Sounds familiar :D I'm rubbish socially but with a camera, I'm gregarious and enjoying myself. It's a borderline depressive trait but that's not important, if having a camera makes you feel more comfortable, have a camera with you. Put an XA2 or a digi-compact in your pocket when you go out - you don't have to use it but you know it's there and you can get it at any moment. And remember that most phones have cameras these days too. Bring that confidence from your professional life to your personal life, it's who you really are.

So many of my friends tell me not to look at so many other photographers work. It's hard for me though because I LOVE looking at great images. I love seeing what people I aspire to be like are shooting, so difficult for me to distance myself from that to be honest.

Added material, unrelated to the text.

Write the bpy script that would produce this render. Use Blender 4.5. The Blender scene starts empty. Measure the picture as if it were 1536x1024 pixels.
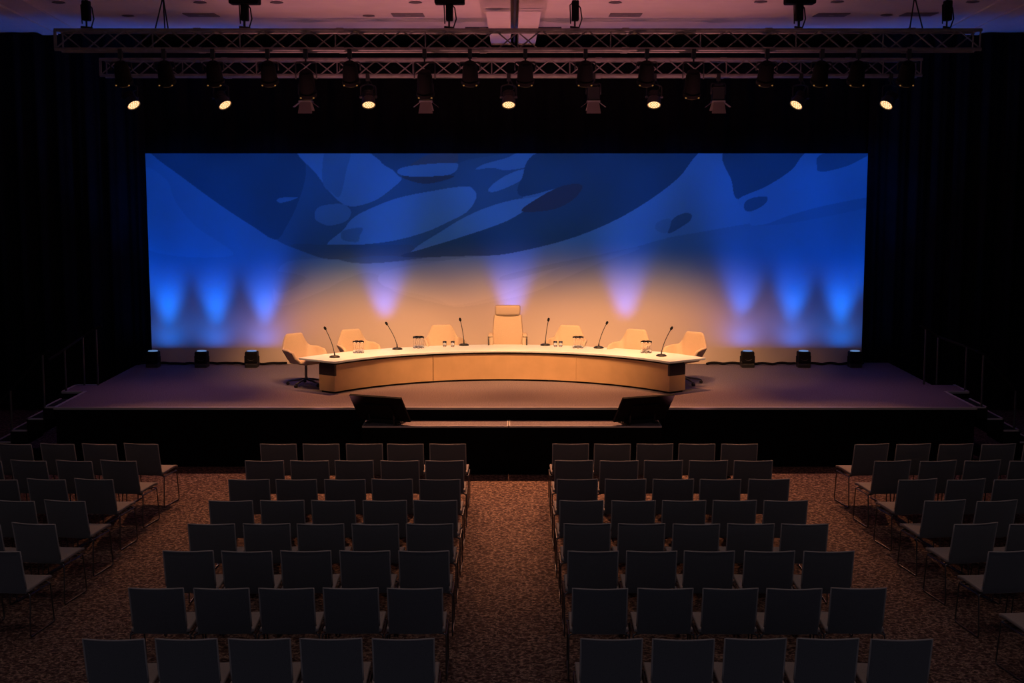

Don't just look at them, analyse them. What makes a good shot? What makes a bad one? How was it lit, what's the context, what's the situation? If you can answer those questions, you can start bringing the answers into your own work. You've got to discover what you like and more importantly, why you like it. It's equally important to understand why a shot you don't like is still considered great by others, even if the answer is that it's because it's been instagram'd to hell and the people who think it's great are deluded hipsters.

I don't think it's because I don't have a clear objective either. Even when I do have one, it's disheartening when it receives negative feedback. It's like I had a concept, tried to realise it and then failed to do so. :(

Do or do not. There is no try. [/Yoda]

Not everyone is going to like everything you produce. Sometimes you'll produce stuff that only you like. Does that mean it's no good? No. Does it mean they're all wrong? No. But if you don't try and put stuff up to be knocked down, you'll never know. If you're happy with production-line shots of clichéd subjects that gain 50 fartface likes in 24 hours then by all means, crack on. If not, you'll have to keep trying until you find what it is that makes your shots yours.

In short, you're asking the wrong question in the OP. Start with "what do I think is a good shot?"